In the search for documents to justify expenditure, Zitha relied on the collaboration of her husband, Mauricio Xerinda, who contacted Bela Eventos, opening the path for Mondlane to negotiate the fake contract.
In his own testimony, Mondlane had not mentioned the deal with Bela Eventos. He had, however, admitted to arranging a fake contract with the company Ve-tagres, through which he had obtained receipts and invoices used to justify to the GCCC expenditure of 14 million meticais supposedly invested in projects of social reinsertion for the returning miners, in the southern provinces.
The defendants allege that there had been real projects, with real invoices, but they had somehow “disappeared”, from the DTM, so they decided to replace them with forged documents.
“The person who designed and typed up the prototype of the contracts was my colleague Jose Mondlane, and I signed for he DTM in my capacity as director”, said Zitha.
Zitha also revealed that another of the accused, Pedro Taimo, had been one of the signatories on a cheque for two million meticais issued in favour of the company Indo-Mobil, subcontracted by Mulher Investimentos, a company owned by his wife, Josefina Taimo, which had a contract with the DTM.
But earlier in the trial, Pedro Taimo had categorially denied any involvement in payments made to companies that had signed contracts with the DTM. He said he did not even know that his wife’s company had been hired to provide services to the DTM. Taimo’s claims were undone by Zitha’s testimony, and by the copy of the two million meticais cheque in the possession of the court.

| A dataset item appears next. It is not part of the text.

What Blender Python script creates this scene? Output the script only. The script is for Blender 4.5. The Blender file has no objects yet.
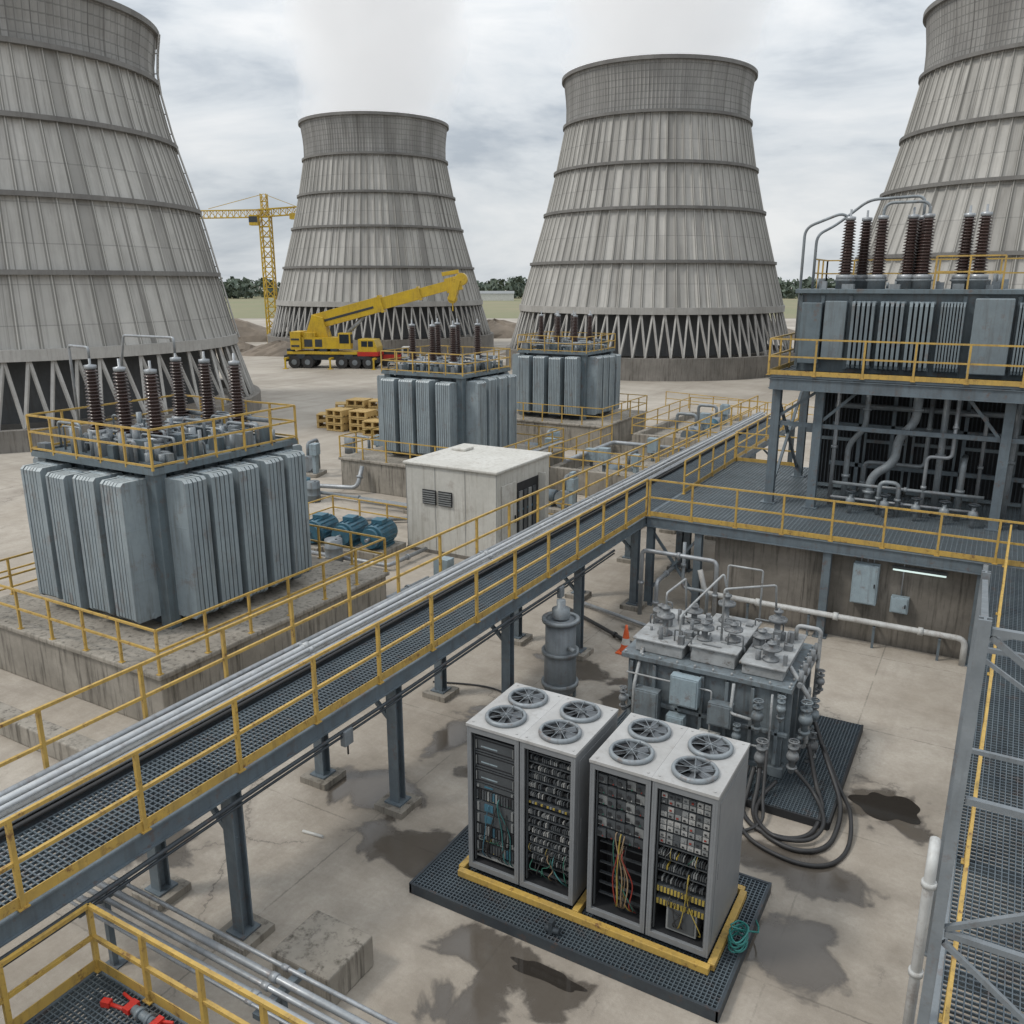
import bpy, math, random
from mathutils import Vector
rng=random.Random(11)
COL=bpy.context.scene.collection
# ------------------------------------------------------------ builder
class B:
    def __init__(s): s.v=[];s.f=[];s.m=[];s.s=[]
    def face(s,idx,m=0,sm=False): s.f.append(idx);s.m.append(m);s.s.append(sm)
    def box(s,x0,x1,y0,y1,z0,z1,m=0):
        n=len(s.v)
        s.v+=[(x0,y0,z0),(x1,y0,z0),(x1,y1,z0),(x0,y1,z0),(x0,y0,z1),(x1,y0,z1),(x1,y1,z1),(x0,y1,z1)]
        for q in ((0,3,2,1),(4,5,6,7),(0,1,5,4),(1,2,6,5),(2,3,7,6),(3,0,4,7)): s.face([n+i for i in q],m)
        return s
    def beam(s,p0,p1,w,h=None,m=0):
        h=h or w; p0=Vector(p0);p1=Vector(p1);d=(p1-p0).normalized()
        up=Vector((0,0,1)) if abs(d.z)<.95 else Vector((0,1,0))
        a=d.cross(up).normalized();b=a.cross(d).normalized();n=len(s.v)
        for p in (p0,p1):
            for i,j in ((-1,-1),(1,-1),(1,1),(-1,1)): s.v.append(tuple(p+a*(i*w/2)+b*(j*h/2)))
        for q in ((0,3,2,1),(4,5,6,7),(0,1,5,4),(1,2,6,5),(2,3,7,6),(3,0,4,7)): s.face([n+i for i in q],m)
        return s
    def sweep(s,pts,rs,n=10,m=0,caps=True):
        pts=[Vector(p) for p in pts];N=len(pts);b0=len(s.v);prev=None
        for i,p in enumerate(pts):
            t=(pts[min(i+1,N-1)]-pts[max(i-1,0)])
            if t.length<1e-9:t=Vector((0,0,1))
            t.normalize()
            if prev is None:
                u=Vector((0,0,1)) if abs(t.z)<.9 else Vector((1,0,0)); a=t.cross(u).normalized()
            else: a=(prev-t*prev.dot(t)).normalized()
            prev=a;c=t.cross(a)
            for k in range(n):
                an=2*math.pi*k/n; s.v.append(tuple(p+(a*math.cos(an)+c*math.sin(an))*rs[i]))
        for i in range(N-1):
            for k in range(n):
                k2=(k+1)%n; s.face([b0+i*n+k,b0+i*n+k2,b0+(i+1)*n+k2,b0+(i+1)*n+k],m,True)
        if caps:
            s.face([b0+k for k in range(n)][::-1],m); s.face([b0+(N-1)*n+k for k in range(n)],m)
        return s
    def cyl(s,p0,p1,r,n=12,r2=None,m=0): return s.sweep([p0,p1],[r,r if r2 is None else r2],n,m)
    def tube(s,pts,r,n=8,m=0,sub=6):
        P=[Vector(p) for p in pts]; out=[]
        if len(P)>2 and sub>1:
            for i in range(len(P)-1):
                p0=P[max(i-1,0)];p1=P[i];p2=P[i+1];p3=P[min(i+2,len(P)-1)]
                for k in range(sub):
                    t=k/sub; out.append(.5*((2*p1)+(p2-p0)*t+(2*p0-5*p1+4*p2-p3)*t*t+(3*p1-p0-3*p2+p3)*t**3))
            out.append(P[-1])
        else: out=P
        return s.sweep(out,[r]*len(out),n,m)
    def pipe(s,pts,r,n=10,m=0,bend=None):
        P=[Vector(p) for p in pts];b=bend or r*2.5;out=[P[0]]
        for i in range(1,len(P)-1):
            a=(P[i-1]-P[i]).normalized();c=(P[i+1]-P[i]).normalized()
            q0=P[i]+a*b;q2=P[i]+c*b
            for k in range(6):
                t=k/5; out.append(q0*(1-t)**2+P[i]*2*t*(1-t)+q2*t*t)
        out.append(P[-1]); return s.sweep(out,[r]*len(out),n,m)
    def lathe(s,prof,cx=0,cy=0,n=24,m=0,sm=True,rf=None,close=False):
        b0=len(s.v)
        for r,z in prof:
            for k in range(n):
                an=2*math.pi*k/n; rr=r+(rf(k) if rf else 0)
                s.v.append((cx+rr*math.cos(an),cy+rr*math.sin(an),z))
        L=len(prof)
        for i in range(L if close else L-1):
            j=(i+1)%L
            for k in range(n):
                k2=(k+1)%n; s.face([b0+i*n+k,b0+i*n+k2,b0+j*n+k2,b0+j*n+k],m,sm)
        return s
    def mesh(s,name,mats):
        me=bpy.data.meshes.new(name); me.from_pydata(s.v,[],s.f)
        for mt in mats: me.materials.append(mt)
        me.polygons.foreach_set('material_index',s.m); me.polygons.foreach_set('use_smooth',s.s)
        me.update(); return me
    def obj(s,name,mats,parent=None,loc=(0,0,0),rz=0,bevel=0,label=None):
        if not isinstance(mats,(list,tuple)): mats=[mats]
        o=bpy.data.objects.new(name,s.mesh(name,mats)); COL.objects.link(o); o.location=loc; o.rotation_euler=(0,0,rz)
        if parent: o.parent=parent
        if bevel:
            md=o.modifiers.new('b','BEVEL');md.width=bevel;md.segments=2;md.limit_method='ANGLE'
        if label:o['label']=label
        return o
def inst(me,name,parent=None,loc=(0,0,0),rz=0):
    o=bpy.data.objects.new(name,me);COL.objects.link(o);o.location=loc;o.rotation_euler=(0,0,rz)
    if parent:o.parent=parent
    return o
def thing(name,label,cat,loc=(0,0,0),rz=0,group=None,kind=None):
    o=bpy.data.objects.new(name,None);o.empty_display_size=.3;COL.objects.link(o);o.location=loc;o.rotation_euler=(0,0,rz)
    return tag(o,label,cat,group,kind)
def tag(o,label,cat,group=None,kind=None):
    o['label']=label;o['category']=cat
    if group:o['group']=group
    if kind:o['kind']=kind
    return o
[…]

As for the use made of fees paid by companies for the hire of foreign labour, which should have been channelled to the Treasury, and the sums taken from an account holding unclaimed miners’ wages, Zitha repeated the explanation given last week by Helena Taipo.
She claimed the money was used to pay the deferred wages owed to miners who had just returned from the South African mines, and who were threatening to cause disturbances if the wages were not paid.
“These sums were used to advance the deferred wages, but they were later reimbursed in full”, said Zitha. “I recall that the Minister (Taipo) sent a note to the Ministry of Finance informing it of the matter”.
She admitted that normal procedures for paying expenditure were violated, but blamed this on the Finance Ministry, which had supposedly promised, in 2012, to channel 91 million meticais to the DTM for earmarked expenditure. But this money never showed up.
Zitha believed this justified the DTM seeking alternative ways of paying for activities that were already planned.
Zitha’s testimony is continuing on Wednesday.